As noted here a primary function of pretests is to cause anxiety and depression in the instructor, especially if no remedies exist for the problems identified.
If you don't have the ability to enforce the makeup they indicate, or even to get the students to drop out, they do little good except make you wonder about the common sense and motivation of your students.
Nonetheless they do give you useful information on what to review.
Once in the distant past, puzzled as to why my own dept had abandoned this seemingly logical process, I gave one the first day of calculus.
The average score out of 100 on a test about equations for straight lines and area of circles, and definition of sin and cos, was 10 except for a 100 from one non native Chinese woman.
I gave the tests back graded and told them to work them out open book and I would re grade them. Several students just did not come back, and of those who came back the average score the second time on the same test, open book over 24 hours, was 15.

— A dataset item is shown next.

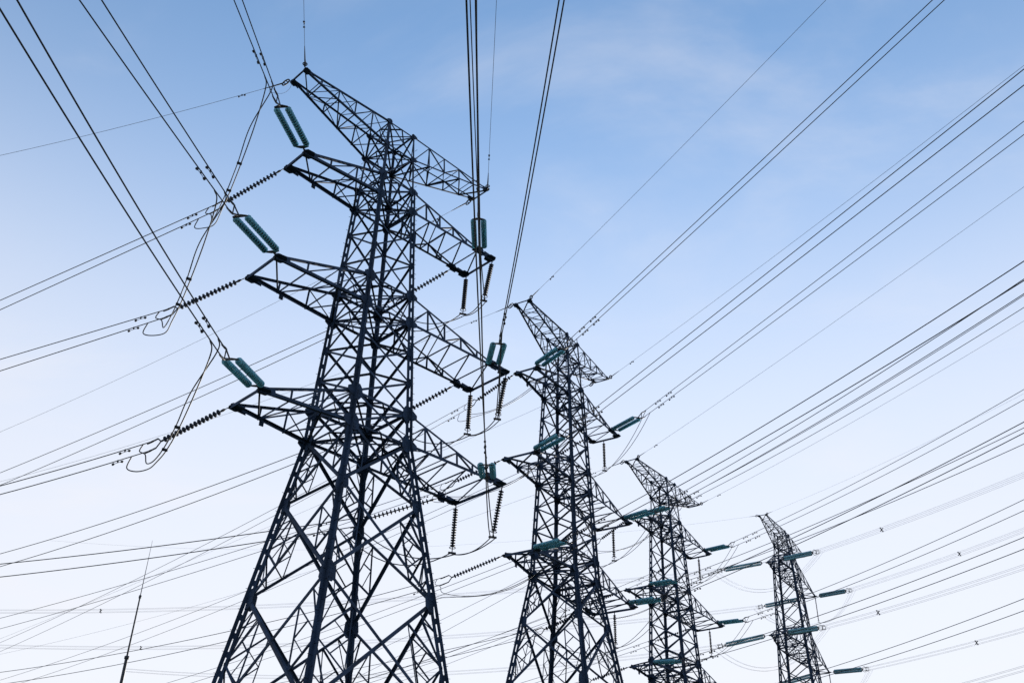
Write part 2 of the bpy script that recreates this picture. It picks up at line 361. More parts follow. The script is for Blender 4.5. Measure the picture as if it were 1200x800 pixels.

I just gave up the idea ever since that. The information they give is something I already know: that most of my students will not have the prerequisites for the course, any course, ever. I still have to teach it, so i always include a review of everything they will need. Half of them still drop out or get less than a C, how could they do otherwise?
However, i still recommend some kind of pretest because it helps you get to know your class, the main requisite for you to teach them. But a less traumatic such measure may be preferable such as learning their names and asking them questions about prereqs in class in an unthreatening way.